General Discussion
In reply to the discussion: Sexual Economics: Sex as Female Resource for Social Exchange in Heterosexual Interactions [View all]Remember Me
(1,532 posts)The paper could be a GOOD one or a BAD one, I don't know. What I find interesting, in an appalling sort of way, is how anyone thinks this is news. Did the bright young whippersnapper(s) who wrote this think they'd DISCOVERED something?
The OP subject line alone describes how life has been for women as a class for millennia.
I've read the thread so far and I see some of my feminist friends outraged about the paper, and I've seen DU men drooling and -- as one DUer put it -- needling and provoking.
The fact remains that the subject line is an apt description of life as we knew it prior to the Women's Movement and life as we know it STILL for far, far too many women -- certainly women in many other cultures, and too many women here in the U.S.
What bothers me, and perhaps this is because of the way the paper is written, is the underlying premise that these are CHOICES that women willingly make -- to trade sex for economic advantage. They may be choices women make, but they're hardly FREE women making those choices.
Rather, the women have grown up in a culture and been "trained" in all those subtle ways acculturation happens to behave in exactly that way. The shackles around our feet are a little looser these days, but they're still there. Women STILL make only $0.77 of what men in the same jobs make. Women are STILL discriminated against in upper echelons of business (that ole glass ceiling). Women STILL aren't present in their natural numbers in politics, government, judicial system. Women are STILL hunted (stalked) and killed, beaten and maimed, raped and sodomized, purely because they are women. And we are still taught -- from virtually the day we are born -- that our LOOKS and APPEARANCE damn near trumps all.
Women were trained to vie for the most eligible bachelors -- or indeed any bachelors -- by being pretty, cute, adorable, with decent enough domestic skills, etc., so they could escape the economic oppression that awaited them as single women in the days before 2nd Wave Feminism. We were also taught -- and it didn't take much given the economic reality -- that other women were our competitors, and so we regarded most of them as enemies, especially if we thought they were a threat to us in regards to the men we were interested in. The Patriarchy found this most amusing, but it served a very good purpose (for the Patriarchy): it kept us isolated in THEIR homes, distrustful of one another and distracted so we never quite put 2 and 2 together (until the 60s) to figure out The Men of Patriarchy were complicit in keeping us near totally detached from any sources of authentic power so we could merely live worthwhile lives WITHOUT a man, if we chose (or, more accurately, if we weren't CHOSEN).
And sure enough, now that women have a smidgeon more economic freedom, or a smidgeon less economic oppression, marriage isn't exactly the first thing all women run toward. Marriages are fewer now than ever. Women aren't forced to marry by economic necessity -- and so they don't. I think it was Bella Abzug who said, c. late 1960s -- "The greatest brain drain in the U.S. is down the kitchen sink." This was at a time when the "brain drain" emigration of scientists from the Soviet Union was in the news.

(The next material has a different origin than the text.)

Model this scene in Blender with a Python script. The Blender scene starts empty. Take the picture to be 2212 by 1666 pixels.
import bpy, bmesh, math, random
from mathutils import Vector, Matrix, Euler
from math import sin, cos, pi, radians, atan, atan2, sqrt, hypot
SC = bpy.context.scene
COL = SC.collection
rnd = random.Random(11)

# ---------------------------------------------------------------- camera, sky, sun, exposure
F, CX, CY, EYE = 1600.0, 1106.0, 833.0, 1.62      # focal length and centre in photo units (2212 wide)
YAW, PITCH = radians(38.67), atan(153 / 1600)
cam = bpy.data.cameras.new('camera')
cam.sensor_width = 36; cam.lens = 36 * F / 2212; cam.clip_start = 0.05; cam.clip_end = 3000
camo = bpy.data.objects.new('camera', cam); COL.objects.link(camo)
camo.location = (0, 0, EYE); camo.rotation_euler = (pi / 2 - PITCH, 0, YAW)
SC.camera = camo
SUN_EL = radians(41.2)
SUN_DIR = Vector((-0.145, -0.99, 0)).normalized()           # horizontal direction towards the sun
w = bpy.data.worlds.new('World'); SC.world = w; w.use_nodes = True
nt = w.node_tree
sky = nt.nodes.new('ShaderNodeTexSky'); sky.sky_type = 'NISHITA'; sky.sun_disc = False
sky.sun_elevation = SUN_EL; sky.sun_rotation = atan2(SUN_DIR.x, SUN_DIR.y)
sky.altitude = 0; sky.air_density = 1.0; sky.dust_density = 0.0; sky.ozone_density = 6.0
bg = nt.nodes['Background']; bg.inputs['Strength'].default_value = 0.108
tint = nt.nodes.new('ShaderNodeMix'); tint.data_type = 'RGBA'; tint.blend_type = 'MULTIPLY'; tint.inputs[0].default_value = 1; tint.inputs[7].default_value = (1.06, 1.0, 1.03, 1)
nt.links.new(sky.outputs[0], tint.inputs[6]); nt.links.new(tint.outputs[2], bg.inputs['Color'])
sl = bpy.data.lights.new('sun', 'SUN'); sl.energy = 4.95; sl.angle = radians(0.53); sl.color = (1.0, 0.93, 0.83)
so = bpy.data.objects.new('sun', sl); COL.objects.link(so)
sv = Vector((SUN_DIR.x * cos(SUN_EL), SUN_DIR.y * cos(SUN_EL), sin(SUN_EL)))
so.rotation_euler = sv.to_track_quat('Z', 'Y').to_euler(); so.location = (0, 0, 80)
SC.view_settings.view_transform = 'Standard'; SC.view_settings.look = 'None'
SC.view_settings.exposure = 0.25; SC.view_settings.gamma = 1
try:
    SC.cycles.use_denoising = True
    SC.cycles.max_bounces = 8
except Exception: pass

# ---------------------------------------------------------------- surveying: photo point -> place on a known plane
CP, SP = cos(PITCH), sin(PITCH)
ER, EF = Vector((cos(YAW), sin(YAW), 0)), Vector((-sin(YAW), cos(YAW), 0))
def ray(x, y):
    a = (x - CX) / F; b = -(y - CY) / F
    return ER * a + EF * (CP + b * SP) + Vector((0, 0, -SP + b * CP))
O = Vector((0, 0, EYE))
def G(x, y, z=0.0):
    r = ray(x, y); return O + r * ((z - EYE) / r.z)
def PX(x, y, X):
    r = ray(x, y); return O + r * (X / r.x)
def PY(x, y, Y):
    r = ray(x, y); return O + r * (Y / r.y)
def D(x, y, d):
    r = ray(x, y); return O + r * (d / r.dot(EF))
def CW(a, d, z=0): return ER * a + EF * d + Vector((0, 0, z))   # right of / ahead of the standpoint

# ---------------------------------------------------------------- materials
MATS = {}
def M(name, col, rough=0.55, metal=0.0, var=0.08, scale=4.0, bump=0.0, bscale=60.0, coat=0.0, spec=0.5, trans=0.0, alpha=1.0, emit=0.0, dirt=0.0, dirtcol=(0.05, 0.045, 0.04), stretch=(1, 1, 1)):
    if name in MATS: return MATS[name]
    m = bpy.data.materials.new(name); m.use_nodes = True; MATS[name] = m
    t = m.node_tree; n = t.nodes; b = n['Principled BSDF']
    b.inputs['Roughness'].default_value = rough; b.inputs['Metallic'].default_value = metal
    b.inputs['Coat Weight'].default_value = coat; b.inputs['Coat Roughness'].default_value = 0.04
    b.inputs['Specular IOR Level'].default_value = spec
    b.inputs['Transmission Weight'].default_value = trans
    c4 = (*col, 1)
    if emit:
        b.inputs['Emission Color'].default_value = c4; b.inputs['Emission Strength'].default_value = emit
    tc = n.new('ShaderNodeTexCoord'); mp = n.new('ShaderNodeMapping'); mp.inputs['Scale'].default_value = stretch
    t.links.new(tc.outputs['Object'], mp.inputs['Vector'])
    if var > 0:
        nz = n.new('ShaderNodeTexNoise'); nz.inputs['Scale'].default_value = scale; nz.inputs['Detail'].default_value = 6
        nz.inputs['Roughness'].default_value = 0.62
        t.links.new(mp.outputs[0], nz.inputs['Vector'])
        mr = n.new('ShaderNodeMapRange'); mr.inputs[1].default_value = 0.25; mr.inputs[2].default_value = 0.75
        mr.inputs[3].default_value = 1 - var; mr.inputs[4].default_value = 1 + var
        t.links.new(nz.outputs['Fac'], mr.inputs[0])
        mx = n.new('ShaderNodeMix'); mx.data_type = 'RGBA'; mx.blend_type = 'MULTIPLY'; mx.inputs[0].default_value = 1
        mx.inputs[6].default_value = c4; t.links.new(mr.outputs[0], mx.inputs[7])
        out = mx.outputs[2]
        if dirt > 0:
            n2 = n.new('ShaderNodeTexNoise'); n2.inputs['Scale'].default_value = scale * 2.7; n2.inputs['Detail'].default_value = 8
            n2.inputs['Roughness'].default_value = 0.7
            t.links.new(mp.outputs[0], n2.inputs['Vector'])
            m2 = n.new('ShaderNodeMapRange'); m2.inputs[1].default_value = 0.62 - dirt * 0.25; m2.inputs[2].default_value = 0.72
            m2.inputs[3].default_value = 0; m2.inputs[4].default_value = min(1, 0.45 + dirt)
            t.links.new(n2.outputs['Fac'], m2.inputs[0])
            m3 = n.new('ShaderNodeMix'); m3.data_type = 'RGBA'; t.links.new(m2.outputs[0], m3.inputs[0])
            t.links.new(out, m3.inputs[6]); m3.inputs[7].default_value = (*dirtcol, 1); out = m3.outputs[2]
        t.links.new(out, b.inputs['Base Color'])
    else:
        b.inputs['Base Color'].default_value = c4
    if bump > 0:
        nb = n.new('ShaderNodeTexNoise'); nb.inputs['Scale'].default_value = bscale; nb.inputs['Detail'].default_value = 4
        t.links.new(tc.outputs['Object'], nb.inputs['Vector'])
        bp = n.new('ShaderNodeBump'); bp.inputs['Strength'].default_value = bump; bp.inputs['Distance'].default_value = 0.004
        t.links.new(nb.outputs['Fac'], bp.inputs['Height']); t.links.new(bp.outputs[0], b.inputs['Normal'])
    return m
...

Fortunately, men in the Patriarchy found it useful enough when The Pill came into existence in the early 1960s that "virginity" stopped being the requirement it once was for nice girls to win economic stability via marriage.
So, I don't know what slant the paper adopted for this startling, stop-the-presses revelation, but as I said, the OP Subject line alone pretty much encapsulates the entire female experience under Patriarchy. It's disgusting, it's degrading, it robs women, men and society of the contributions women could make, and whatever's left of it at this late date in our so-called evolution MUST be changed. And quickly.